Witam.
Od 2003 roku pobieram rentę rodzinną po zmarłej mamie. W lutym tego roku miałam obronę pracy dyplomowej na studiach pierwszego stopnia - w związku z czym legitymację emeryta-rencisty miałam ważną do końca lutego.
Pod koniec lutego rozpoczęłam naukę w szkole policealnej (z uprawnieniami szkoły publicznej). Do ZUSu wysłałam już dwa pisma: jedno zawierało zaświadczenie ze szkoły policealnej, że jestem "kandydatem" na taki i taki kierunek (wraz z przewidzianą datą rozpoczęcia nauki) + odręczne oświadczenie (dot. tego, że jeśli kierunek ruszy i nauka się rozpocznie, dostarczę do ZUSu to już właściwe zaświadczenie ze szkoły, że JESTEM uczniem wraz z przewidzianym terminem zakończenia nauki).
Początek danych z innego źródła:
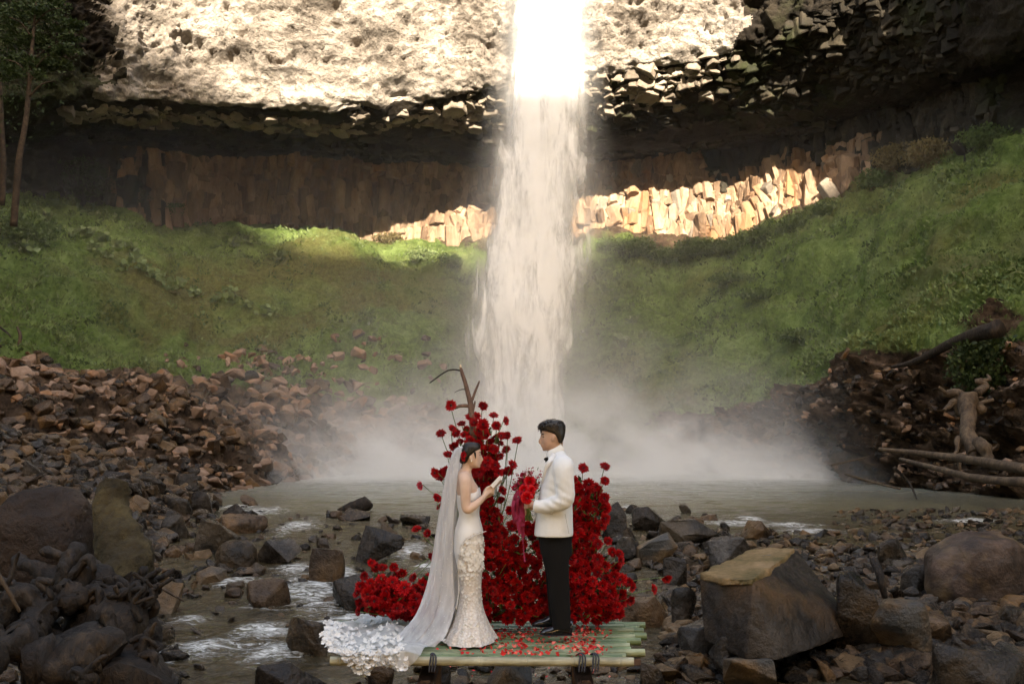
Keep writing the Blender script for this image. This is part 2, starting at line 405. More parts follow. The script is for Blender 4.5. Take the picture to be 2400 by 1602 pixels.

Drugie pismo/przesyłka do ZUSu zawierała to już właściwe zaświadczenie o którym napisałam powyżej. Teraz czekam na odpowiedź z ZUSu.
Kierunek mnie interesuje, na zajęcia chodzić będę i zamierzam zakończyć pozytywnie pierwszy semestr. W czerwcu/lipcu zamierzam spróbować swoich sił w rekrutacji na studia drugiego stopnia.
Po przedstawieniu Państwu mojej historii, chciałabym się zapytać o taką rzecz: czy jeśli dostanę się na studia drugiego stopnia i dojdę do wniosku, iż nie dam rady jednocześnie ciągnąć nauki na studiach i nauki w szkole policealnej, to czy bez żadnych konsekwencji będę mogła zakończyć/zawiesić naukę w szkole policealnej (mając zaliczony pierwszy semestr) i będę mogła bez problemu kontynuować pobieranie renty rodzinnej (dostarczając do ZUS zaświadczenie z uczelni)? W tym miesiącu skończę 23 lata, ale wiem, że ewentualna renta należy mi się do ukończenia 25 roku życia (jeśli tylko się uczę).
Oczywiście wtedy zamierzam wystosować do ZUS odpowiednie oświadczenie o podjętych przeze studiach i zakończeniu/zawieszeniu nauki w szkole policealnej. ZUS i jego specyfika jest mi bardzo dobrze znana, dlatego wiem, że bardzo należy pilnować ewentualnych zaświadczeń, oświadczeń itp.